### SHORT PROBLEM
Return, exactly as written, the lines from the one containing "Write a USD" through the one containing "cam.CreateExposureAttr(EXPOSURE)", with both ends included.

### DATA FOR PROCESSING
━━━
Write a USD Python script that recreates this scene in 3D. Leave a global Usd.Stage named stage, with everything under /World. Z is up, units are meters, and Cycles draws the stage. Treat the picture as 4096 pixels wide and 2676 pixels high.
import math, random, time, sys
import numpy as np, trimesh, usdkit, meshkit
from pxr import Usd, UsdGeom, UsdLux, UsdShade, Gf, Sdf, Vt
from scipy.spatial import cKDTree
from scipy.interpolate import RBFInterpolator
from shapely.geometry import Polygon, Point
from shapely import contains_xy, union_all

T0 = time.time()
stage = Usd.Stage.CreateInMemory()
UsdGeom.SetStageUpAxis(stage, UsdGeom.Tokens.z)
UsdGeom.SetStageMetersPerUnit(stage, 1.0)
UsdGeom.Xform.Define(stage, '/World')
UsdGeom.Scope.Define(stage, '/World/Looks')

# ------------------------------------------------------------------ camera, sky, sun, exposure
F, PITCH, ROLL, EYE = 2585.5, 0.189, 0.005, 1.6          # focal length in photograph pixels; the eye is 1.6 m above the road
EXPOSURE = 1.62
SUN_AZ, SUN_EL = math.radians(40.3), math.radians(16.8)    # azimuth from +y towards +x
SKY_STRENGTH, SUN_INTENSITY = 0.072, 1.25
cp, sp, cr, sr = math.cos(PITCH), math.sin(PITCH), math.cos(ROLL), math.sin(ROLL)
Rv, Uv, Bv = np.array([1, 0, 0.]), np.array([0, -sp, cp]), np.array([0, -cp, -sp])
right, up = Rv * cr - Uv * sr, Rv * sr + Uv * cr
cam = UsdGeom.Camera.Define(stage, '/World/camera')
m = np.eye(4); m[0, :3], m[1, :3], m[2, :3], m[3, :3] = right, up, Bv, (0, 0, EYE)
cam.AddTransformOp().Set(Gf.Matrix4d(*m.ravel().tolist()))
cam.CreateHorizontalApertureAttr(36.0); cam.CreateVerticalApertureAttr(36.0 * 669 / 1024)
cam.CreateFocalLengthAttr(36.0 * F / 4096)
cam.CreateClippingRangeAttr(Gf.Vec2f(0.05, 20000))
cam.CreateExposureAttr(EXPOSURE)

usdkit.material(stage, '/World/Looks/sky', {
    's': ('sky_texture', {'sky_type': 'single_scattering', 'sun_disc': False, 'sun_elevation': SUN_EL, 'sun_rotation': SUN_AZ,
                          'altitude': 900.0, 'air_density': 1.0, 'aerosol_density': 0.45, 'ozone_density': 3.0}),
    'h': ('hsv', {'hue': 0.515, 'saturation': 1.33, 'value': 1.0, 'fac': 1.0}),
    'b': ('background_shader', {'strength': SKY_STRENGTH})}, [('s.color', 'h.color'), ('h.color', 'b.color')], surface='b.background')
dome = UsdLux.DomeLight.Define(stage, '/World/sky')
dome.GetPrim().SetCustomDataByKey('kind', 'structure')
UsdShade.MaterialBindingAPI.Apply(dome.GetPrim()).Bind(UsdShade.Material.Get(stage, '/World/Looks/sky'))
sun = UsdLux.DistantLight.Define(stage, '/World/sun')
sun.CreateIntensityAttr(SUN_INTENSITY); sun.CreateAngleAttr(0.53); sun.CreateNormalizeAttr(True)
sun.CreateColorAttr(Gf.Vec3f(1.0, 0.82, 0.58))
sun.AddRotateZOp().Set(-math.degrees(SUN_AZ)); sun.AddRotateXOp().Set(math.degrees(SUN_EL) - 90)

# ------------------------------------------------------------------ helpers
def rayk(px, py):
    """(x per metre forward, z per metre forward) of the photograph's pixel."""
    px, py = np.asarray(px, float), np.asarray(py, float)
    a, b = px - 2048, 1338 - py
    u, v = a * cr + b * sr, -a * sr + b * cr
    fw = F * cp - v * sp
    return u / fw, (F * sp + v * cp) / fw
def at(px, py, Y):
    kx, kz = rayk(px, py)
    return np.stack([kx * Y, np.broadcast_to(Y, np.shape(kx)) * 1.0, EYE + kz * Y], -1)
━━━
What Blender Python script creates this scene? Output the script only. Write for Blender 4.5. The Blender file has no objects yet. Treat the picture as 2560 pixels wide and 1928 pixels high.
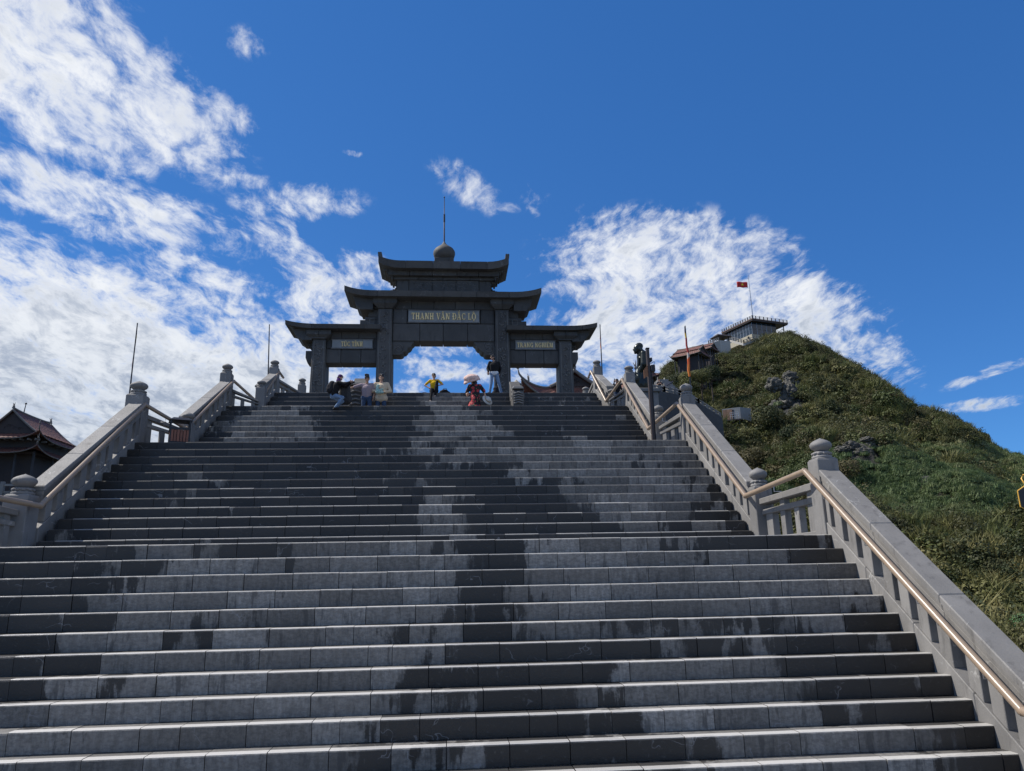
━━━
### WRITTEN REPLY
Write a USD Python script that recreates this scene in 3D. Leave a global Usd.Stage named stage, with everything under /World. Z is up, units are meters, and Cycles draws the stage. Treat the picture as 4096 pixels wide and 2676 pixels high.
import math, random, time, sys
import numpy as np, trimesh, usdkit, meshkit
from pxr import Usd, UsdGeom, UsdLux, UsdShade, Gf, Sdf, Vt
from scipy.spatial import cKDTree
from scipy.interpolate import RBFInterpolator
from shapely.geometry import Polygon, Point
from shapely import contains_xy, union_all

T0 = time.time()
stage = Usd.Stage.CreateInMemory()
UsdGeom.SetStageUpAxis(stage, UsdGeom.Tokens.z)
UsdGeom.SetStageMetersPerUnit(stage, 1.0)
UsdGeom.Xform.Define(stage, '/World')
UsdGeom.Scope.Define(stage, '/World/Looks')

# ------------------------------------------------------------------ camera, sky, sun, exposure
F, PITCH, ROLL, EYE = 2585.5, 0.189, 0.005, 1.6          # focal length in photograph pixels; the eye is 1.6 m above the road
EXPOSURE = 1.62
SUN_AZ, SUN_EL = math.radians(40.3), math.radians(16.8)    # azimuth from +y towards +x
SKY_STRENGTH, SUN_INTENSITY = 0.072, 1.25
cp, sp, cr, sr = math.cos(PITCH), math.sin(PITCH), math.cos(ROLL), math.sin(ROLL)
Rv, Uv, Bv = np.array([1, 0, 0.]), np.array([0, -sp, cp]), np.array([0, -cp, -sp])
right, up = Rv * cr - Uv * sr, Rv * sr + Uv * cr
cam = UsdGeom.Camera.Define(stage, '/World/camera')
m = np.eye(4); m[0, :3], m[1, :3], m[2, :3], m[3, :3] = right, up, Bv, (0, 0, EYE)
cam.AddTransformOp().Set(Gf.Matrix4d(*m.ravel().tolist()))
cam.CreateHorizontalApertureAttr(36.0); cam.CreateVerticalApertureAttr(36.0 * 669 / 1024)
cam.CreateFocalLengthAttr(36.0 * F / 4096)
cam.CreateClippingRangeAttr(Gf.Vec2f(0.05, 20000))
cam.CreateExposureAttr(EXPOSURE)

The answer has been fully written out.